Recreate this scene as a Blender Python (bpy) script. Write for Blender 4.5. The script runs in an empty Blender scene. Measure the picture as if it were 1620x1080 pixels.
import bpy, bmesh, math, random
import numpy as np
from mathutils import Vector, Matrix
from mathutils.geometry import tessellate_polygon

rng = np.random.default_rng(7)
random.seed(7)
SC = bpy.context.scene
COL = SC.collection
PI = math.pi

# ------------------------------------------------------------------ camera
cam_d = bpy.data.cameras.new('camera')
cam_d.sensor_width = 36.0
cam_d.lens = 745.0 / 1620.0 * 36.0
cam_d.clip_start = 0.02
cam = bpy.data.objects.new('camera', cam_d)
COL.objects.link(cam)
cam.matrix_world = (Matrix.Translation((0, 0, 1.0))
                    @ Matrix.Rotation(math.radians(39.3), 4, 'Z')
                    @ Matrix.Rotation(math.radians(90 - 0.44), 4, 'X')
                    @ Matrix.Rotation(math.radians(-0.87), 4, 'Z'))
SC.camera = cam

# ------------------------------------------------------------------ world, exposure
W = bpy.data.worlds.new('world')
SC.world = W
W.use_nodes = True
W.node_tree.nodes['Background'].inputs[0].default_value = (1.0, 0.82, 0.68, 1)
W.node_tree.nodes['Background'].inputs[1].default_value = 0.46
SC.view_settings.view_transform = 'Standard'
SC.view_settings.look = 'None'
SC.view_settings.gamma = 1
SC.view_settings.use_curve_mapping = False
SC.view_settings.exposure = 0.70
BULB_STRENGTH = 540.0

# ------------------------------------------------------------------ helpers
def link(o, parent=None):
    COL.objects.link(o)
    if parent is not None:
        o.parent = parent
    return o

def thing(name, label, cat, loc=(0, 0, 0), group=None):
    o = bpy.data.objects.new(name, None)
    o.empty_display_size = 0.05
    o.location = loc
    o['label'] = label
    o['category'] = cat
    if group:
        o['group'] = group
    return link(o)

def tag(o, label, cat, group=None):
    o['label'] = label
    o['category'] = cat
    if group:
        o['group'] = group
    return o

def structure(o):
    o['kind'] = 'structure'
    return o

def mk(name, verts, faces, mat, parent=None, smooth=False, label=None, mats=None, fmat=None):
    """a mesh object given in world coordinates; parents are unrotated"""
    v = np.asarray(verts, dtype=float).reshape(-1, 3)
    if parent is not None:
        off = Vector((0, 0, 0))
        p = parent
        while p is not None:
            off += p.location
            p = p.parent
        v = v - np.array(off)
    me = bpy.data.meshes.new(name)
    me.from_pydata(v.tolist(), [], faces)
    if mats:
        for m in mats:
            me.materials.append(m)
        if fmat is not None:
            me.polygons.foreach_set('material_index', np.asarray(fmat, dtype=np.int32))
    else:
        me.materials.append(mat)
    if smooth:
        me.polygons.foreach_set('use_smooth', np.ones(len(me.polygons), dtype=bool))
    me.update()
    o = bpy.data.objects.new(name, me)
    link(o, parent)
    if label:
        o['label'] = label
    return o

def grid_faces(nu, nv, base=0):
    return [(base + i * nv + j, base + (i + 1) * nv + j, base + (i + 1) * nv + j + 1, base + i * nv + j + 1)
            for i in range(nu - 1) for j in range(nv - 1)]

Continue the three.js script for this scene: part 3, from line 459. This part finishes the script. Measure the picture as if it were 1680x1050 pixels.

◆ ◆ ◆ ◆

Report how many lines of the records above contain the word "this", giving only the number.

● Reply
2